Tagline: In the face of the ultimate nuclear showdown, one man has absolute power and one man will do anything to stop him

Plot: On a US nuclear missile sub, a young first officer stages a mutiny to prevent his trigger happy captain from launching his missiles before confirming his orders to do so.



My rating: 7/10

Will I watch it again? Yeah.

I dig a good submarine movie. My favorite is DAS BOOT (1981) and someday I'll get around to watch the 4+ hour version. I don't know how realistic the spacious sub is in this picture but it's huge inside. Hell, they even have several VERY overweight crewmen which goes against conventional wisdom. But all of that doesn't matter because it's the story that counts - the story and the performances of the two leads. Washington and Hackman are at their bullheaded best and are the real reason to watch this. There's quite a bit of suspense and very little quiet down time.
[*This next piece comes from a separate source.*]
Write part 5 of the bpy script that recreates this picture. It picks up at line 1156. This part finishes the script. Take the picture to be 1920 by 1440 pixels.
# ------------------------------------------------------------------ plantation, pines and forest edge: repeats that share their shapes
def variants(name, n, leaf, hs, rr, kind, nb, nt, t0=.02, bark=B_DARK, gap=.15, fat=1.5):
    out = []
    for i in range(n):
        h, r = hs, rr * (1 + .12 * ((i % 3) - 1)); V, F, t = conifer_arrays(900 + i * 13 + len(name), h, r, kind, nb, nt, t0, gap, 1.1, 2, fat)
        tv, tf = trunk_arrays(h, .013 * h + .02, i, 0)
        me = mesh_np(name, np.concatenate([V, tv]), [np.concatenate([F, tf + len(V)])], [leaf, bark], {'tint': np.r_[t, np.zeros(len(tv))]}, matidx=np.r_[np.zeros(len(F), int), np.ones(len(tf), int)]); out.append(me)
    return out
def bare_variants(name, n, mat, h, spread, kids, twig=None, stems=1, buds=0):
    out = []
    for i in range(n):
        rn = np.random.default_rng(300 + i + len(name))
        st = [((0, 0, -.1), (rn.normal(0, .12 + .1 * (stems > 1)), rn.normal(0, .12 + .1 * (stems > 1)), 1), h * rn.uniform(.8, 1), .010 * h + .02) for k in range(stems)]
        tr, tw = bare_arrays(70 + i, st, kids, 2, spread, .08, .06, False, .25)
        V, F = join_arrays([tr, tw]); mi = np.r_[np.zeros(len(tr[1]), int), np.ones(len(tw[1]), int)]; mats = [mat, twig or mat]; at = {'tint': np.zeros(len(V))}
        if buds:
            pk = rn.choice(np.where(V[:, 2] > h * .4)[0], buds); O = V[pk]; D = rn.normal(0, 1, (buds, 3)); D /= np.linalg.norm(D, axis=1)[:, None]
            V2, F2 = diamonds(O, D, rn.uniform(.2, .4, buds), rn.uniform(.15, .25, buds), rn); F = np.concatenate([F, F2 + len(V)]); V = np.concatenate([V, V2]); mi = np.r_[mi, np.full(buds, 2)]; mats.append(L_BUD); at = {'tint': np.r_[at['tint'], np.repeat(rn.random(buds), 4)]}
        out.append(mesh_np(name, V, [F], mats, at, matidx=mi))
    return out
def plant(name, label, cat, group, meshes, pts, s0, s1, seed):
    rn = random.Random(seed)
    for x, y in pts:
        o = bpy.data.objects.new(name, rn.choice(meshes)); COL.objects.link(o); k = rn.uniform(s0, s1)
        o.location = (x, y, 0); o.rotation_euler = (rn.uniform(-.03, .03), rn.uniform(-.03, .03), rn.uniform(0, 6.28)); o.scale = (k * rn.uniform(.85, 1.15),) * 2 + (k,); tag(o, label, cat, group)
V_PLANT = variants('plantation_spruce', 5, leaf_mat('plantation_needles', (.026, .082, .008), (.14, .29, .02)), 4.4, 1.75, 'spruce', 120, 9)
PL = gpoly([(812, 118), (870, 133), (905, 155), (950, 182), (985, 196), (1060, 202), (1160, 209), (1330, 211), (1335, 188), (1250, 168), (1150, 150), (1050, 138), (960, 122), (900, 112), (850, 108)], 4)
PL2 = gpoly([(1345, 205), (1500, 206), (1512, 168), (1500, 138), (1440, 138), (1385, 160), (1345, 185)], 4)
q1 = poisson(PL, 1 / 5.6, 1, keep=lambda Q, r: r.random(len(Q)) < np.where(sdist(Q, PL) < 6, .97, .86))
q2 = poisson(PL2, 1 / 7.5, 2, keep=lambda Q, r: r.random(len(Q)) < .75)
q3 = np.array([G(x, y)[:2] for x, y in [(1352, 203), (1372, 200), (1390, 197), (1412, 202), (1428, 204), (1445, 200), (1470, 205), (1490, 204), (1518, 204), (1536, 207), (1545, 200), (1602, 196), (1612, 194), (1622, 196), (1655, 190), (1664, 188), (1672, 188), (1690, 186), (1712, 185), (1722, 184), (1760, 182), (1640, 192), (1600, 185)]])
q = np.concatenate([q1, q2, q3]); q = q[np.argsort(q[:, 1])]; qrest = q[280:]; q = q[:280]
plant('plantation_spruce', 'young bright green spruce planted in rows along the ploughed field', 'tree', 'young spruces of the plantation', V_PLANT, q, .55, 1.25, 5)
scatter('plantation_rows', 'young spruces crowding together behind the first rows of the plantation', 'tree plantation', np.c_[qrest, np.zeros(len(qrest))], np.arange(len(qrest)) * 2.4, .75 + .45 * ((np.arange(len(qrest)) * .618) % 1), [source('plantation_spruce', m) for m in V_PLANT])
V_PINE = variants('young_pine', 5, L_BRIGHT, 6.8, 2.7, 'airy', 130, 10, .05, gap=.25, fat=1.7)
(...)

I've got a huge gripe that can't be left unsaid. Hans Zimmer's music hurts the film. I know, I know, you and everybody else thinks it's brilliant. It's so loud and obnoxious that it draws attention to itself. First of all, he's riffing on what Basil Poledouris did with his excellent score for THE HUNT FOR RED OCTOBER (1991). That's aggravating. There are parts of it that sound like a men's choir as performed through a synthesizer. No kidding. Then he cranks the level of machismo and decibels up to 11 and gives the score such an urgency that it's often inappropriate. Take the scene where they took some damage from an enemy sub and they're sinking. If they go too much below 1,800 feet they'll die. As they descend, the crew looks up and around as if they're listening for the bending of metal in the hull and the music's going hard and heavy. There shouldn't have been any music at all and we should have only heard the sounds they were hearing, sounds that are scaring the piss out of them. It's a missed opportunity for a genuine suspenseful scare.


I would have given the movie a better score if it weren't for the heightened, testosterone-laden music. I enjoyed the movie a great deal but the music got in the way. All it did was make me want to see RED OCTOBER, a better film with a better score and one that knows when to shut the fuck up. With TIDE, Scott created a big macho pissing contest, albeit a good one, that was designed to hit you on the head and get you riled up enough to hit something to release all that man juice it pumped you with for two hours. Excuse me while I go run 37 miles.